KÜRDİSTAN'DA PARÇALANAN NE VARSA

Genelde terziler için 'kendi söküğünü dikemez' derler. Bu söz gerilla için geçerli olmasa gerek. Gerilla faşizmin topluma yamadığı asimilasyonu yırtıp, cevherine uygun bir yaşam dikiyor kendine. Gerillanın hünerli ellerinde Kürdistan’da parçalanan ne varsa özenle birbirine iliştirilip var etmek titizliğinde dokunuyor yaşamlar.

Şervan, terziliği anlatıyor. Her meslekte olduğu gibi terziliğin de zor yanları var. Bu zorluğun aşkla işe koyulunca unutulan türden olduğunu belirten Şervan, dağa gelince gerilla içinde terzilik yapmaya devam etmiş. Daha önce çalıştığı işlerle, burada yaptığı işin farklı olduğundan bahsediyor. Eskiden patronlar için emek harcadığını, şimdi ise alın terini devrime akıttığını söylüyor. Çalışkanlığı ve becerisi her halinden belli. Bir yandan işine devam edip makinenin biten ipini değiştirirken bir yandan da sorularımı cevaplıyor: "Gerillanın ihtiyaçlarına göre askeri malzemeler, giysi, çanta ve rext kılıfları dikiyorum. Yine gerillada bulunan tekniki ve hassas malzemeler (cihazlar, bilgisayarlar, askeri malzemeler vb.) için koruma kılıfları hazırlıyorum. Böylelikle elimizdeki malzemeler hem korunuyor hem de uzun süreli kullanılır oluyor."

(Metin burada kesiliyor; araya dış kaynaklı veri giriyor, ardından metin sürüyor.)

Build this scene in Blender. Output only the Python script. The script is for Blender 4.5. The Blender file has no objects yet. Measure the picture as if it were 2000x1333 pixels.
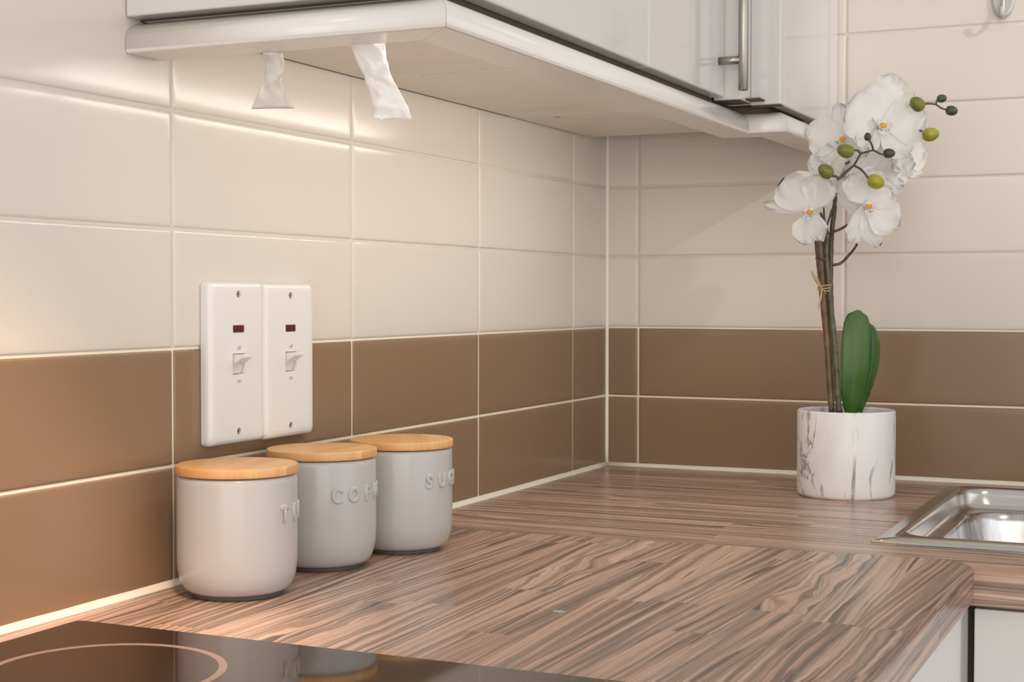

GERİLLA ELBİSELERİNİN ÖZELLİĞİ

Gerilla elbiselerini soruyorum. Elbiselerin bir mantığı olduğunu anlatırken “Estetiğin yanı sıra kullanışlılık da önemli” diyor. Gerillanın koşulları için uygun olan modelin yıllar içinde oluştuğunu, şimdi dikilen elbiselerin Kürdistan dağları için en ideal giysiler olduğunu söylerken gururlanıyor. Hafif ama dayanıklı kumaşlardan hazırlanan gerilla kostümünü tarif ediyor sonra: "Paçalara doğru daralan geniş şalvar hareketi kolaylaştırıyor, bol cepli yelek gerilla malzemeleri için yer arz ediyor, fermuarlı gömlek ise pratik bir kullanım yaratıyor."

KENDİ MODAMIZDIR

"Modernitemizi yaratırken, modamızı da biçimlendiriyoruz" diyen Şervan, gerilla üniformasının aynı zamanda kültürel izler taşıdığını da ekliyor sözlerine ve geleneksel Botan elbiselerinin gerillada ihtiyaçlara göre modernize edilmiş olduğunu dile getiriyor.

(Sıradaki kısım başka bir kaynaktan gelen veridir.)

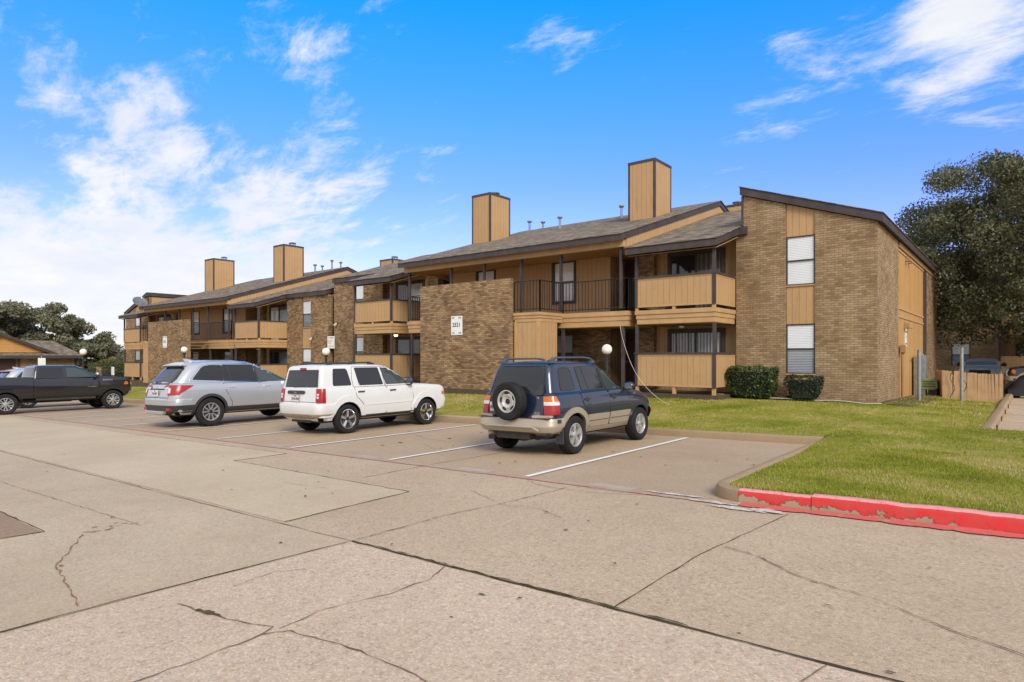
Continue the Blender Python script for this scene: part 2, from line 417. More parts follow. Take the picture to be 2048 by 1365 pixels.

GERİLLA EN İYİSİNE LAYIKTIR

Gerilla terzihanesinde, Şervan’la söyleşmeye devam ederken işleri nasıl yürüttüklerini soruyorum. Şervan elindeki mezurayla bir kumaştan ölçü alırken, "Ham malzemelerimizi temin edip; çanta, rext, silah kılıfları vb. kendimiz dikiyor, üretiyoruz. Hazırladığımız kılıfların sağlam, dayanıklı ve askeri kamuflaja uygun olmasını esas alıyoruz” diyor.

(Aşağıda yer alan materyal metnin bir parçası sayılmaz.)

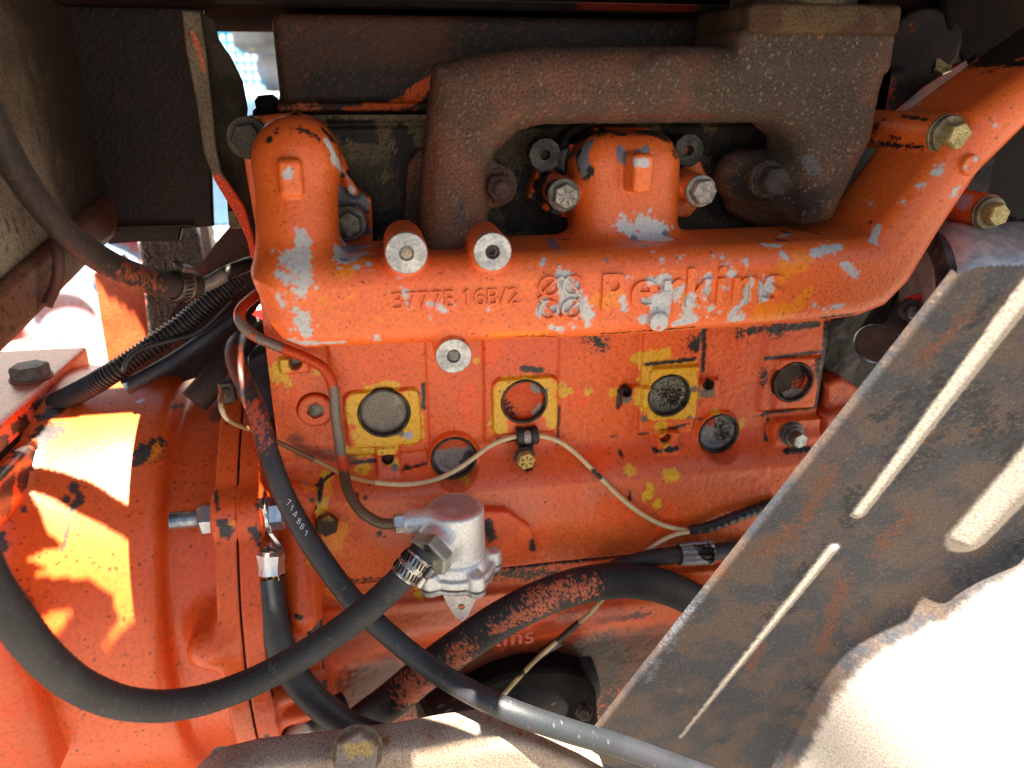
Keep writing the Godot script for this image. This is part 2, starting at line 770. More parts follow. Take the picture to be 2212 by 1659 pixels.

Karın olmadığı, sermaye biriktirilmeyen, emeğin ücretle ölçülmediği gerilla işçiliğinde emek-değer teorisi bir başka işliyor. Emeğin karşılığı değer yaratmak ve değer görmek çoğu zaman. Şervan’ı dinliyorum. “Arkadaşlarım için iş yapıp onların ihtiyaçlarını giderdikten sonra ‘eline sağlık’ denilmesi bile büyük bir moral yaratıyor. Çok farklı bir histir bu. Bu moralden güç alıp işimize devam ediyoruz. Yaptığımız iş hem arkadaşlarımıza hem de devrime hizmettir. Arkadaşlarımız en iyisine layıktır.”

SAVAŞIN BÜTÜNLÜKLÜ KARAKTERİ

Savaşların Hollywood filmlerinde anlatıldığı gibi olmadığını bilen herkes, esas savaşın hazırlık olduğunun farkındadır. Kumaş yığınları, dikiş makinesinin uğultusu ve ip sarılı makaraların orta yerinde gerillayla sohbet ederken bunu daha iyi anlıyoruz. Gerillanın kendini tamamlayan bir bünye ve kusursuz bir organizma olduğunu anlatan Şervan, savaşın bütünlüklü karakterini ortaya koyuyor: "Savaşın da bir altyapısı vardır. Bizim yaptıklarımız, bu altyapının bir boyutudur. Arkadaşlar burada hazırladığımız elbiseleri giyiyor, dikilen çantaların içine erzaklarını, cephanelerini koyuyorlar. Eyleme giderken de malzemelerini bu çantalara dolduruyorlar ve bu şekilde biz de o eylemlerin içinde emeğimizle yer almış oluyoruz.